JOB:
Starting at the first line of the data below, write out each line exactly until you reach the line containing "struct('ceiling', slab((-1.4, .425), -1.8, YW", and include that line too.

═════ DATA ═════

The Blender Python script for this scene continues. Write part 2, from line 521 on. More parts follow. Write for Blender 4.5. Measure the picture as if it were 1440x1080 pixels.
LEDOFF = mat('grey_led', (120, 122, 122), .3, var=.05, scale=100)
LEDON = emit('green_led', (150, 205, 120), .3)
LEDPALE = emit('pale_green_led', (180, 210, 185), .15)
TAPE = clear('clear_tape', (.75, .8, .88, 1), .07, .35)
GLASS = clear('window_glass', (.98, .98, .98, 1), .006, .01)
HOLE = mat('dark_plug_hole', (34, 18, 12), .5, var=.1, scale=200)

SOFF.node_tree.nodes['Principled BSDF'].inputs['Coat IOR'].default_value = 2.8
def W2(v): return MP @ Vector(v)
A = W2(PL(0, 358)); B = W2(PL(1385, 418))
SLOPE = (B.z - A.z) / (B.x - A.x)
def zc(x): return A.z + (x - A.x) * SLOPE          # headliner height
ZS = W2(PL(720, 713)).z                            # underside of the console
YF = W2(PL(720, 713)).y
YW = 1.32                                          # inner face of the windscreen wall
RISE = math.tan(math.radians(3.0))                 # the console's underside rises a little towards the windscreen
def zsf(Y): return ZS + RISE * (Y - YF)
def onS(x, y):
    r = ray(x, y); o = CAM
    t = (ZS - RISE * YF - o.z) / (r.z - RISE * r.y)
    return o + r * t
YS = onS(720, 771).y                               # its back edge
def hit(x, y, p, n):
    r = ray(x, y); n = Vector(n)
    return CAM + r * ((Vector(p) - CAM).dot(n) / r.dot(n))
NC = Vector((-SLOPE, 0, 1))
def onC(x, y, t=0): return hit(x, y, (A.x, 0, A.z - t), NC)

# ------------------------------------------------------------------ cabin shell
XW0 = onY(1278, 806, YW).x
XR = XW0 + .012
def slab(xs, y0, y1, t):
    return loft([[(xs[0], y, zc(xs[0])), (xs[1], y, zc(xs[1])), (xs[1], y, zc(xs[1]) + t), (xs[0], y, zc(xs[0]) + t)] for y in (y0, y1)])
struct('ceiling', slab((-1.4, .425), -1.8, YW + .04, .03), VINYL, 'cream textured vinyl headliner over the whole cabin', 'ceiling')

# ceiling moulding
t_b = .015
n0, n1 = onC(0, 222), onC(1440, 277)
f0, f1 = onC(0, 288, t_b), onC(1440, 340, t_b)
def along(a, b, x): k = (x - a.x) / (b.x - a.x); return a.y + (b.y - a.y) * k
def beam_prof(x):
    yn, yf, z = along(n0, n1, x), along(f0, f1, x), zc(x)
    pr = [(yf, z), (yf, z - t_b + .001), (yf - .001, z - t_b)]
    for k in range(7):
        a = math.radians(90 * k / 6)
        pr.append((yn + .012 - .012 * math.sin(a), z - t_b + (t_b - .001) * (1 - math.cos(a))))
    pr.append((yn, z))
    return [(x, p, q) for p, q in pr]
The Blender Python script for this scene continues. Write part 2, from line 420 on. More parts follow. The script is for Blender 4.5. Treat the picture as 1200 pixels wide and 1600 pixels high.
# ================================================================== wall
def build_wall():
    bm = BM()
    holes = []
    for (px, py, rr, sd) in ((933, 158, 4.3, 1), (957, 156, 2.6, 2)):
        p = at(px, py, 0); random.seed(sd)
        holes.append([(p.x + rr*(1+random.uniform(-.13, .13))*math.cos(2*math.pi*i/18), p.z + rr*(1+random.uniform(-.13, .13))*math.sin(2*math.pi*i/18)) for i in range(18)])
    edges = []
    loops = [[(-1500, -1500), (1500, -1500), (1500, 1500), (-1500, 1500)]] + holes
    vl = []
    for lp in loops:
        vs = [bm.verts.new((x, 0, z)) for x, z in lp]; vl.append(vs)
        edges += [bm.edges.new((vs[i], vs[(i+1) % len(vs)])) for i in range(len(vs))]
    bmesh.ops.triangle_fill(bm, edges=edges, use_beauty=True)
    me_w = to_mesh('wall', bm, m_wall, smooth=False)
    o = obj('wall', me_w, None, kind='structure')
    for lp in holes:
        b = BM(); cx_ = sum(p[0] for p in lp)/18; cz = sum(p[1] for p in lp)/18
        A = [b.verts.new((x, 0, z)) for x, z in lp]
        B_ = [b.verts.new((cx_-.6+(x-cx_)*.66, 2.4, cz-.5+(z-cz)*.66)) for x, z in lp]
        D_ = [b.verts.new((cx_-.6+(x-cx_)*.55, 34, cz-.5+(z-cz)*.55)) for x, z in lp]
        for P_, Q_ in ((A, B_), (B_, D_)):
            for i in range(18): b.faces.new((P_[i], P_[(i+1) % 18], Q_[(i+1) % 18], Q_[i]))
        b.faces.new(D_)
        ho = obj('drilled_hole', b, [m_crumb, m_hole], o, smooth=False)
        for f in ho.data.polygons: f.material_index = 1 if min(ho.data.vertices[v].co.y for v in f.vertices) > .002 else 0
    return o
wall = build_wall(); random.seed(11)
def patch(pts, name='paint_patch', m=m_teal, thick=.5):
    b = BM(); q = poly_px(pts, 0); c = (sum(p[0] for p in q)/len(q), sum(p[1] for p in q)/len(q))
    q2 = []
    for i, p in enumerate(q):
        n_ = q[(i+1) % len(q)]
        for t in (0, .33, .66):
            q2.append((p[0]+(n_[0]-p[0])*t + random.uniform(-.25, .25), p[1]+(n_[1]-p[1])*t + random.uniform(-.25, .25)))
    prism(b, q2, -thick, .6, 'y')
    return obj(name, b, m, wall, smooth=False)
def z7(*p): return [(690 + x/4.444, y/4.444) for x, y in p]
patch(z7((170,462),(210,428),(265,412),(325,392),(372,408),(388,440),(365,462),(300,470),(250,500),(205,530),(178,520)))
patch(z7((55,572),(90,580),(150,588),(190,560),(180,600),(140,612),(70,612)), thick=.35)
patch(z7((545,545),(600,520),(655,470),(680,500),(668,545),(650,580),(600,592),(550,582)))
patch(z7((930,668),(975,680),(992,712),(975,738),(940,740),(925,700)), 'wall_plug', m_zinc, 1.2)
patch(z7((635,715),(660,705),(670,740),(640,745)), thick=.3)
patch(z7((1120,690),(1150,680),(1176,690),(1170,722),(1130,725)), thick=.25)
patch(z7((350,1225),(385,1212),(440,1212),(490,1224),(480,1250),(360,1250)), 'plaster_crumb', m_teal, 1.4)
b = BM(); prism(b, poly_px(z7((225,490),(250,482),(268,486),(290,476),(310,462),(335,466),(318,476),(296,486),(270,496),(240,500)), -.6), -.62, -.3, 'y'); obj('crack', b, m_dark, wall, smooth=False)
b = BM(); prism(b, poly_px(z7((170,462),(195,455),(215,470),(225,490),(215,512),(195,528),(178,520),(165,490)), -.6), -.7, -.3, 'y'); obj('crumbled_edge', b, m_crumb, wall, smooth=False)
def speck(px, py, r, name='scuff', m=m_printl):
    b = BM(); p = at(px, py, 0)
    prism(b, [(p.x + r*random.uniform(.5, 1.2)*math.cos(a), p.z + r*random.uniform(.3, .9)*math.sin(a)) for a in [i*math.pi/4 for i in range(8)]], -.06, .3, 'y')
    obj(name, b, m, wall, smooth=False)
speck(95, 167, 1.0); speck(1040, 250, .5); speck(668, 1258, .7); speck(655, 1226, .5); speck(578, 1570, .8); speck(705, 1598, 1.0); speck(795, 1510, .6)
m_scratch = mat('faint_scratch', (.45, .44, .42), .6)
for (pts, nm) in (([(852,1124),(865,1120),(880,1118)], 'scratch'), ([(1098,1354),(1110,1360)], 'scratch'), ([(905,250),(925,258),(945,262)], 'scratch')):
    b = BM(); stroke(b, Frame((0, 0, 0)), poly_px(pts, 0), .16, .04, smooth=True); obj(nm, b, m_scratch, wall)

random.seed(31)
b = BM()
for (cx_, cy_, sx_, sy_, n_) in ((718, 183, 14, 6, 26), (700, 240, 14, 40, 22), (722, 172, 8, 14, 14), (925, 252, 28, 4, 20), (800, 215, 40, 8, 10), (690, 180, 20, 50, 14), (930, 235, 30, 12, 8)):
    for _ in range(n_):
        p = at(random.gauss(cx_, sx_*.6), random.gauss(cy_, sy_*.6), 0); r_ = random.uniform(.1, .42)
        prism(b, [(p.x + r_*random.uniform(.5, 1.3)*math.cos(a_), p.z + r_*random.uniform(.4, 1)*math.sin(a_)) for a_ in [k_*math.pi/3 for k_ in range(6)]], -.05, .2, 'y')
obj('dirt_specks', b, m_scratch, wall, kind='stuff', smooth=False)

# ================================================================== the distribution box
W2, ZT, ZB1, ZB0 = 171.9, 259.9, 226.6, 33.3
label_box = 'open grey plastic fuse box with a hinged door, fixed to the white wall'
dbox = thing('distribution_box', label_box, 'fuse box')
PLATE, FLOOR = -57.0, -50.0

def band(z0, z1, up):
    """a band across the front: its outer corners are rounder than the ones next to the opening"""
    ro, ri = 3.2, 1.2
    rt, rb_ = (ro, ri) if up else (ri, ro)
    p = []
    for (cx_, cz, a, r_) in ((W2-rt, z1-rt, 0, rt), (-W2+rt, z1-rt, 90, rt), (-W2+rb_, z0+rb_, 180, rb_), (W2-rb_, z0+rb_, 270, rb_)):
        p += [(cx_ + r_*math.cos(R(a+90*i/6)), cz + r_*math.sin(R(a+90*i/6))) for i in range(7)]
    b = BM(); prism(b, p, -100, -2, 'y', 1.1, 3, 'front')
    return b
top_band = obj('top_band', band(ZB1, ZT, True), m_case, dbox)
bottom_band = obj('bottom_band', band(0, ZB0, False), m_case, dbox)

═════

REPLY TO THE TASK:
The Blender Python script for this scene continues. Write part 2, from line 521 on. More parts follow. Write for Blender 4.5. Measure the picture as if it were 1440x1080 pixels.
LEDOFF = mat('grey_led', (120, 122, 122), .3, var=.05, scale=100)
LEDON = emit('green_led', (150, 205, 120), .3)
LEDPALE = emit('pale_green_led', (180, 210, 185), .15)
TAPE = clear('clear_tape', (.75, .8, .88, 1), .07, .35)
GLASS = clear('window_glass', (.98, .98, .98, 1), .006, .01)
HOLE = mat('dark_plug_hole', (34, 18, 12), .5, var=.1, scale=200)

SOFF.node_tree.nodes['Principled BSDF'].inputs['Coat IOR'].default_value = 2.8
def W2(v): return MP @ Vector(v)
A = W2(PL(0, 358)); B = W2(PL(1385, 418))
SLOPE = (B.z - A.z) / (B.x - A.x)
def zc(x): return A.z + (x - A.x) * SLOPE          # headliner height
ZS = W2(PL(720, 713)).z                            # underside of the console
YF = W2(PL(720, 713)).y
YW = 1.32                                          # inner face of the windscreen wall
RISE = math.tan(math.radians(3.0))                 # the console's underside rises a little towards the windscreen
def zsf(Y): return ZS + RISE * (Y - YF)
def onS(x, y):
    r = ray(x, y); o = CAM
    t = (ZS - RISE * YF - o.z) / (r.z - RISE * r.y)
    return o + r * t
YS = onS(720, 771).y                               # its back edge
def hit(x, y, p, n):
    r = ray(x, y); n = Vector(n)
    return CAM + r * ((Vector(p) - CAM).dot(n) / r.dot(n))
NC = Vector((-SLOPE, 0, 1))
def onC(x, y, t=0): return hit(x, y, (A.x, 0, A.z - t), NC)

# ------------------------------------------------------------------ cabin shell
XW0 = onY(1278, 806, YW).x
XR = XW0 + .012
def slab(xs, y0, y1, t):
    return loft([[(xs[0], y, zc(xs[0])), (xs[1], y, zc(xs[1])), (xs[1], y, zc(xs[1]) + t), (xs[0], y, zc(xs[0]) + t)] for y in (y0, y1)])
struct('ceiling', slab((-1.4, .425), -1.8, YW + .04, .03), VINYL, 'cream textured vinyl headliner over the whole cabin', 'ceiling')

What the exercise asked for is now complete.